Frankly, I could go one for many more thousands of words about how much I enjoyed this episode but at some point you do fear that you could head off into a territory of layering in superlatives that the actual programme can’t withstand. It can’t be that good can it? That meteor wasn’t the best we’ve ever seen, for example. Why did it seem to be targeted directly at Sarah Jane's house conveniently in the path of her laser beam? The alternative Clyde seemed a bit inconsistent – would cake really be enough of a reason to stick around at a birthday party with those people having not yet been softened by his association with Luke? I’m still not sure about Chrissie Jackson, who was given some pretty funny lines in here but seems to be a mismatch with the other Jacksons – you can’t plausibly see them as ever having been a family unit in the past and she hardly seems like Alan’s type.

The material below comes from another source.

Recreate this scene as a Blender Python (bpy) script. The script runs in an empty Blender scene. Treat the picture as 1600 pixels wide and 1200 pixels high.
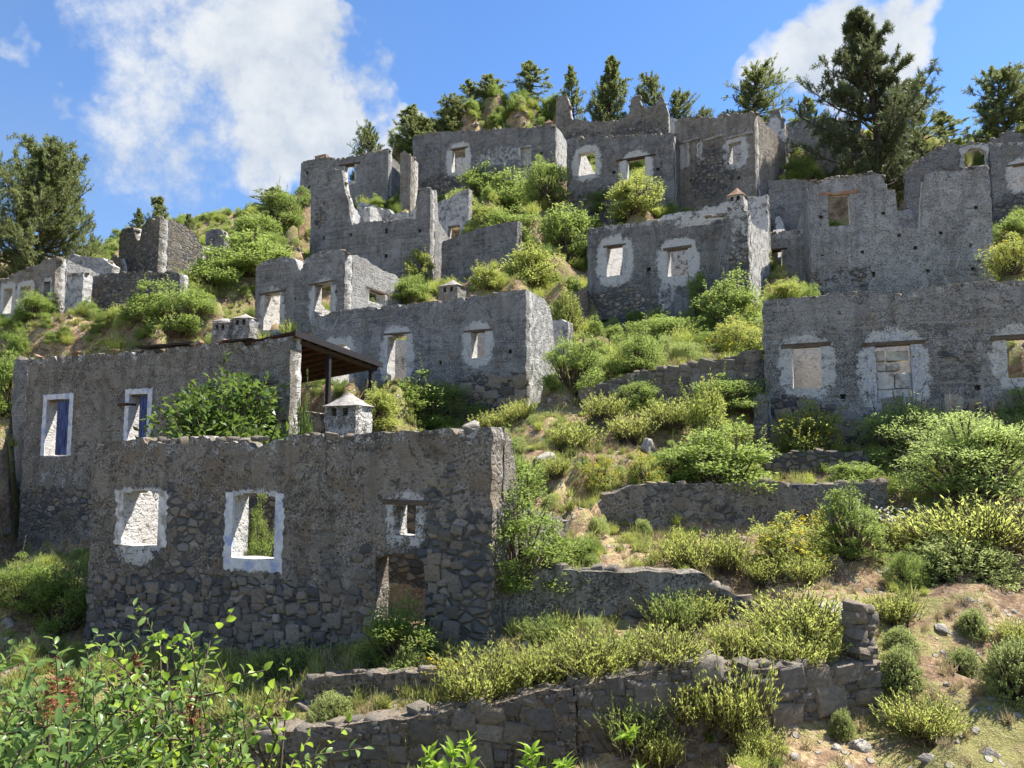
import bpy, math, random
import numpy as np
from mathutils import Vector, Matrix

R_ = math.radians
random.seed(7)
rng = np.random.default_rng(7)
scene = bpy.context.scene
COL = scene.collection

# ------------------------------------------------------------------ camera
FPX = 1250.0                      # focal length in pixels of the 1600 px wide photograph
PITCH = R_(5.5)
CP, SP = math.cos(PITCH), math.sin(PITCH)
cam_data = bpy.data.cameras.new('camera')
cam_data.sensor_width = 36.0
cam_data.lens = 36.0 * FPX / 1600.0
cam_data.clip_start = 0.05
cam_data.clip_end = 6000.0
cam = bpy.data.objects.new('camera', cam_data)
COL.objects.link(cam)
cam.location = (0, 0, 0)          # the eye is the origin; the ground lies below it
cam.rotation_euler = (R_(90) + PITCH, 0, 0)
scene.camera = cam

# ------------------------------------------------------------------ sky, sun, exposure
SUN_EL, SUN_AZ = 58.0, 74.0       # azimuth clockwise from the view direction
world = bpy.data.worlds.new('World')
scene.world = world
world.use_nodes = True

sun_data = bpy.data.lights.new('sun', 'SUN')
sun_data.energy = 5.0
sun_data.angle = R_(0.5)
sun_data.color = (1.0, 0.95, 0.87)
sun = bpy.data.objects.new('sun', sun_data)
COL.objects.link(sun)
sdir = Vector((math.sin(R_(SUN_AZ)) * math.cos(R_(SUN_EL)), math.cos(R_(SUN_AZ)) * math.cos(R_(SUN_EL)), math.sin(R_(SUN_EL))))
sun.rotation_euler = sdir.to_track_quat('Z', 'Y').to_euler()
sun.location = (40, 20, 60)

scene.view_settings.view_transform = 'Standard'
scene.view_settings.look = 'None'
scene.view_settings.exposure = 1.2
scene.view_settings.gamma = 1.0
scene.view_settings.use_curve_mapping = False
SKY_STRENGTH = 0.15
scene.render.engine = 'CYCLES'
scene.cycles.use_denoising = True
world.cycles.sampling_method = 'MANUAL'
world.cycles.sample_map_resolution = 512
scene.cycles.use_adaptive_sampling = True
scene.cycles.adaptive_threshold = 0.035
scene.cycles.max_bounces = 4
scene.cycles.diffuse_bounces = 2
scene.cycles.glossy_bounces = 2
scene.cycles.transmission_bounces = 3
scene.cycles.transparent_max_bounces = 6

# ------------------------------------------------------------------ helpers
def ray(u, v):
    a = (u - 800.0) / FPX
    b = (600.0 - v) / FPX
    return np.array([a, CP - b * SP, SP + b * CP])

def P(u, v, Y):
    d = ray(u, v)
    return d * (Y / d[1])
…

The Graske, though a wonderful creation, could never sustain a full adventure (I'm hankering after a 3D Beep The Meep), but it would be a waste if this was the last we see of his master the Trickster, who was still bone chillingly scary. The quality of the ‘flashback’ was brilliantly realised considering the budget (great mini-Sarah), even if the accident at the pier might be another blow to the economy of seaside towns. Graham Harper’s direction, particular in those scenes, was superb and it seems bizarre that he’s not working on feature films, so able is he to cover action and actors, selecting the angles at which to shoot the pier hanger for maximum effect. The music was probably the best of the series, even if the Mr. Smith fanfare is becoming a bit repetitive. As with the rest of the series, at no point did it seem as though Gareth Robert’s script was oversimplifying everything for the kids, granting them with some intelligence, expecting them and us to keep up with the rapid scene and story changes, presenting a global apocalypse from a localized perspective.

This might well have been the best story of the series (so far).